------ GIVEN ENTRIES ------

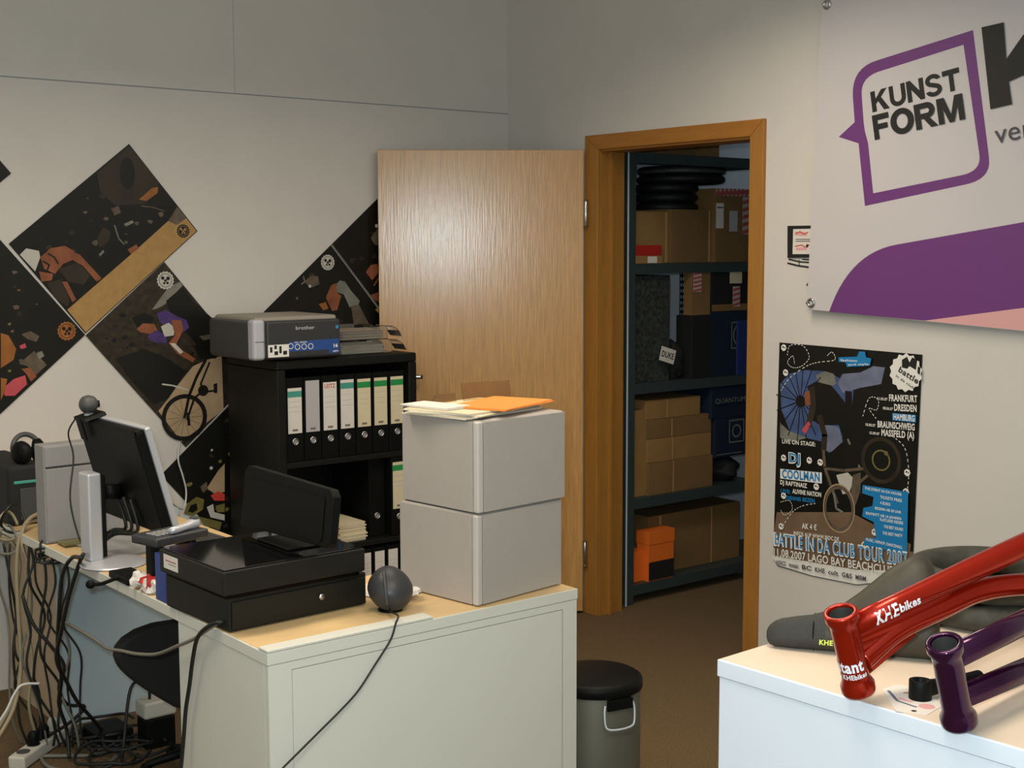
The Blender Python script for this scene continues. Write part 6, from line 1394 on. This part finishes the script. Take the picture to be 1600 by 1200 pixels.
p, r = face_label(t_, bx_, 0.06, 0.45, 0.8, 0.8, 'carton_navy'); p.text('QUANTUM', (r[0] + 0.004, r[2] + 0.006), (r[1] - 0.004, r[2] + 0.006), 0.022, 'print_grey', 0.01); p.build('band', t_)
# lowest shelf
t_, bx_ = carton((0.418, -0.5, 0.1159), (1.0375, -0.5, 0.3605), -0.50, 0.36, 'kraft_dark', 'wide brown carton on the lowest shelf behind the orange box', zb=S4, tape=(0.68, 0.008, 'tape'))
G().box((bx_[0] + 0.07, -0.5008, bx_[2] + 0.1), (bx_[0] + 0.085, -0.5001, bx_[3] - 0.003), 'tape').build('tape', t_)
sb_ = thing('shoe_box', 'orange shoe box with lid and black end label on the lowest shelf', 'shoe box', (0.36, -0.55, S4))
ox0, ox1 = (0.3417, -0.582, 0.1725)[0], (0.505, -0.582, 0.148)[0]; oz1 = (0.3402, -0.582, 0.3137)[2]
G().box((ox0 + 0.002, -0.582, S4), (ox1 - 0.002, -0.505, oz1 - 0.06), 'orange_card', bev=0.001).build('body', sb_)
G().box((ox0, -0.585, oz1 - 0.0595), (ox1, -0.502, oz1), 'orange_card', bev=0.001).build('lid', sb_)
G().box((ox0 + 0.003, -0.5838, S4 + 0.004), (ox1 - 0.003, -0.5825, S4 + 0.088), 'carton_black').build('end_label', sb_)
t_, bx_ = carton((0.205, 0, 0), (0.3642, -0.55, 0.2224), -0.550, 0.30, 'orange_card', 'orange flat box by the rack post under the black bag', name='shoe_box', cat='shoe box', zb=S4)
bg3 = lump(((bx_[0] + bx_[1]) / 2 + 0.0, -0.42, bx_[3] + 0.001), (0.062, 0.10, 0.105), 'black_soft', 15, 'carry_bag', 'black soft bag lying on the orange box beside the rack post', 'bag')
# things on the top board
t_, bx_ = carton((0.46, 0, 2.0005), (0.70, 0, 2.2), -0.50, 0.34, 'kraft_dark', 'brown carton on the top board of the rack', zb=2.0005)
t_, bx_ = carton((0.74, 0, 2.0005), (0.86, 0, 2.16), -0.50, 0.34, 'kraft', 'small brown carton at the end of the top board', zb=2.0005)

------
------ GIVEN ENTRIES ------

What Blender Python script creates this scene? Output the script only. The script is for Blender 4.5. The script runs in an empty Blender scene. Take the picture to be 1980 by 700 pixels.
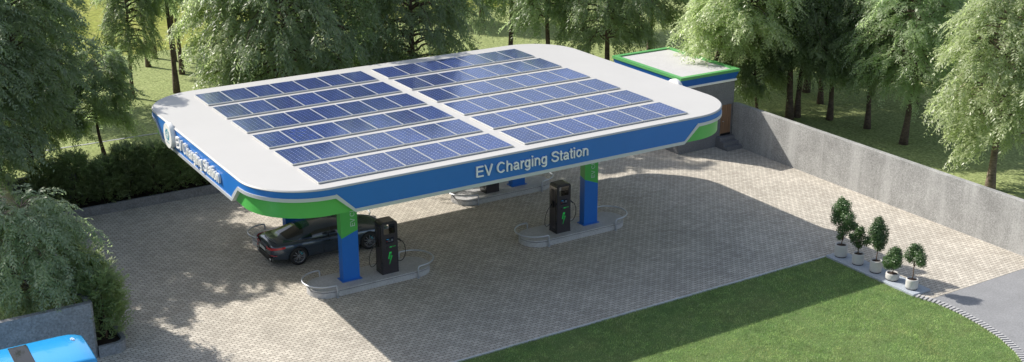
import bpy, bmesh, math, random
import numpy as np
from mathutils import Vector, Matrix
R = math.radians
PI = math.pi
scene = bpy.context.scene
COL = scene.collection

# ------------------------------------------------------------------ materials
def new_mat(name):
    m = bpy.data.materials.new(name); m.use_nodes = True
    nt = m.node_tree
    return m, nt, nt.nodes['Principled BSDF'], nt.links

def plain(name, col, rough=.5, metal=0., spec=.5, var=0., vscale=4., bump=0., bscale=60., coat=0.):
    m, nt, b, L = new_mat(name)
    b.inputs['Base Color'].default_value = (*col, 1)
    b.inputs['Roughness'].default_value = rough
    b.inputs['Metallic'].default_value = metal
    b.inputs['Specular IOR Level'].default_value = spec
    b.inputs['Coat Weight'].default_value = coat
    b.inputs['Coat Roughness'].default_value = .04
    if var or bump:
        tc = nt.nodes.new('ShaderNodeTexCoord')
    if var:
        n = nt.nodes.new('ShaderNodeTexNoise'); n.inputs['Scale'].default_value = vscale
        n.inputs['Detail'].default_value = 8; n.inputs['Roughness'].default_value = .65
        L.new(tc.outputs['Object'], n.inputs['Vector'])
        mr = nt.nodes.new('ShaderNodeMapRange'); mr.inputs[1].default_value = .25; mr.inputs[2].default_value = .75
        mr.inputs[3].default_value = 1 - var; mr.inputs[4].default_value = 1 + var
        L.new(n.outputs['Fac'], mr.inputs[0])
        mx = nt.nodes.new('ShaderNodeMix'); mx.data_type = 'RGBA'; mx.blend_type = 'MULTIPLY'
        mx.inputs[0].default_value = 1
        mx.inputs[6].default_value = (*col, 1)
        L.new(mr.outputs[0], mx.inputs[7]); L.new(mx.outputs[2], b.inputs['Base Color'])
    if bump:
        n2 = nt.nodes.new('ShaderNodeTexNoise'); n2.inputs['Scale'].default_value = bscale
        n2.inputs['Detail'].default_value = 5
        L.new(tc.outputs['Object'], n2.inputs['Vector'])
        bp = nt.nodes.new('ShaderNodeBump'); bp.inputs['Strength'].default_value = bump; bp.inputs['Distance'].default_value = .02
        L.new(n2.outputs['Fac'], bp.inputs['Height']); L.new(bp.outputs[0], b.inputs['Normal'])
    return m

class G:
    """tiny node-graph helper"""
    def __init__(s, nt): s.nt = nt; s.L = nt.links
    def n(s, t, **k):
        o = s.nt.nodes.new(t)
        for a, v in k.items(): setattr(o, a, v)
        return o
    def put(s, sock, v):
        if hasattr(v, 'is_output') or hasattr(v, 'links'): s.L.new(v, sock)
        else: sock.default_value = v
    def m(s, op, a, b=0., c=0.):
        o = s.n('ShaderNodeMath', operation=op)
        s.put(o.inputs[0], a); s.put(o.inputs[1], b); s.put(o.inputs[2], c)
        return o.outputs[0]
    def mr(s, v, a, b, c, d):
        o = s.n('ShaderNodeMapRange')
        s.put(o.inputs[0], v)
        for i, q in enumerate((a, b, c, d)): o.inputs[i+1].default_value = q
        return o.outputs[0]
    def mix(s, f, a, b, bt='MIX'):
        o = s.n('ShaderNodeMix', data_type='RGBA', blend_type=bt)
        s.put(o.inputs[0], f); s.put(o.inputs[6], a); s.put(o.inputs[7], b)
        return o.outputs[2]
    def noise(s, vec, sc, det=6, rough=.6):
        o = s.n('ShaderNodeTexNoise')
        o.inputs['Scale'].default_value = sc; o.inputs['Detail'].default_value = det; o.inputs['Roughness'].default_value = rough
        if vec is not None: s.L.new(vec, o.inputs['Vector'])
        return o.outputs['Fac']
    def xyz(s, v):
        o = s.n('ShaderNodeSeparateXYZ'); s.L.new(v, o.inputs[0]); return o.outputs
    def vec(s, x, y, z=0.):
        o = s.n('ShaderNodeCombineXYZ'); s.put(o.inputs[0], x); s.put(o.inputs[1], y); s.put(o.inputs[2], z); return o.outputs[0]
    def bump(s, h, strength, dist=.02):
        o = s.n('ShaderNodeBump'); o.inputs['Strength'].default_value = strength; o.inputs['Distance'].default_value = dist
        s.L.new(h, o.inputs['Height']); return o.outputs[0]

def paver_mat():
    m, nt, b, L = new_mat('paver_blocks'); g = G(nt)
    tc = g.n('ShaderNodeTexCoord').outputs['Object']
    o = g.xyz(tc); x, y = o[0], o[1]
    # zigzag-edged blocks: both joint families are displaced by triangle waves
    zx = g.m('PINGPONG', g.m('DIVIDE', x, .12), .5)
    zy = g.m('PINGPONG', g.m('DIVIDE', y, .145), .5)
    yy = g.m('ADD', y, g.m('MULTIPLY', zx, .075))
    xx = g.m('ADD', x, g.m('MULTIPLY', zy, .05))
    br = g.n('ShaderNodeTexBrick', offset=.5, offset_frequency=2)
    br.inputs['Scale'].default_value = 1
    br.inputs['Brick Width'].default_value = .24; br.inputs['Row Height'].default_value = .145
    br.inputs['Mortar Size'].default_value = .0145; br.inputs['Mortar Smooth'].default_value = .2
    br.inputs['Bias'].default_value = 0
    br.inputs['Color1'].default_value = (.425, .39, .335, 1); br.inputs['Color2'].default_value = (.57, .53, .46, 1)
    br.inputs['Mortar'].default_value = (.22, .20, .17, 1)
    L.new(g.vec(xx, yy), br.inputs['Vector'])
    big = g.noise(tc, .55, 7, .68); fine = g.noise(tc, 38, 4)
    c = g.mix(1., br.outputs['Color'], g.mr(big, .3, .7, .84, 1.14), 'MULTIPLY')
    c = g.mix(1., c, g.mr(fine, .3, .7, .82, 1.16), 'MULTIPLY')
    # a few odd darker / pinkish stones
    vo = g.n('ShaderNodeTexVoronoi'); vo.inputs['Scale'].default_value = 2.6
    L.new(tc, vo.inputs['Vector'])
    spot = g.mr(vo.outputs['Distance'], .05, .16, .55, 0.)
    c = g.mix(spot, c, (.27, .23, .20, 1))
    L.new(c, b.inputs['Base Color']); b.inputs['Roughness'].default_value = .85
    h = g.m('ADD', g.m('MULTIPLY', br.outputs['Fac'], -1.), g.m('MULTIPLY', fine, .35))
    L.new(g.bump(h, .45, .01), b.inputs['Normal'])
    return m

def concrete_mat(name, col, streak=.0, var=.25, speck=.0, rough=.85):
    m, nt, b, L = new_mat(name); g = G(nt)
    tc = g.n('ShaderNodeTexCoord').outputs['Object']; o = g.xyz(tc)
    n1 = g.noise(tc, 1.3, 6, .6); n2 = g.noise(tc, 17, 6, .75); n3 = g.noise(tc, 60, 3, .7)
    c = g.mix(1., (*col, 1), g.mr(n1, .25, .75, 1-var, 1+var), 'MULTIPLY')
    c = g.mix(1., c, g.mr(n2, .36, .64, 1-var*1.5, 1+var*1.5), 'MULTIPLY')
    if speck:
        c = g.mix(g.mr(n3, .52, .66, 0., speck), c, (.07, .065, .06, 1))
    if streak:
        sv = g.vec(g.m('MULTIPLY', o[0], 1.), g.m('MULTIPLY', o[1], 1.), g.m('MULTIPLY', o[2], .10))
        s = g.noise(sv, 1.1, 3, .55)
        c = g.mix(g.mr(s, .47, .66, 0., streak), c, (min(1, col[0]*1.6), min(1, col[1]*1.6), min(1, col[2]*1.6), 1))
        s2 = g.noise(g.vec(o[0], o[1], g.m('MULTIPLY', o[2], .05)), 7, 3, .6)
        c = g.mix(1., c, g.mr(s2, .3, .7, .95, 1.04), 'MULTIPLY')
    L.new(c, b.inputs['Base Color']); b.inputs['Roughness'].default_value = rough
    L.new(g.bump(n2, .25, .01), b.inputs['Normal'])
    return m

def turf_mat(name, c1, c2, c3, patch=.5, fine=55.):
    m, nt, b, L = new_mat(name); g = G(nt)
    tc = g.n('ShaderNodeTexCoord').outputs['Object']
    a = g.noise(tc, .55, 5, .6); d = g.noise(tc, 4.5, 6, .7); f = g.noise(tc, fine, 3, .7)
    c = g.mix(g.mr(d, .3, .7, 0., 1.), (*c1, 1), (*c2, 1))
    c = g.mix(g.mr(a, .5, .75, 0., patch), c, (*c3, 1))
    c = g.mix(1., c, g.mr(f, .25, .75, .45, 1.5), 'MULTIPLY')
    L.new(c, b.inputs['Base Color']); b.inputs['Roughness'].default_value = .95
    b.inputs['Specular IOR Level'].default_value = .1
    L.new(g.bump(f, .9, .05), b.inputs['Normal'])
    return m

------

▶ **STATED TASK**:
Identify how many lines in the entries above include the string "picture", then state that number alone.

▶ **PROBLEM SOLUTION**:
2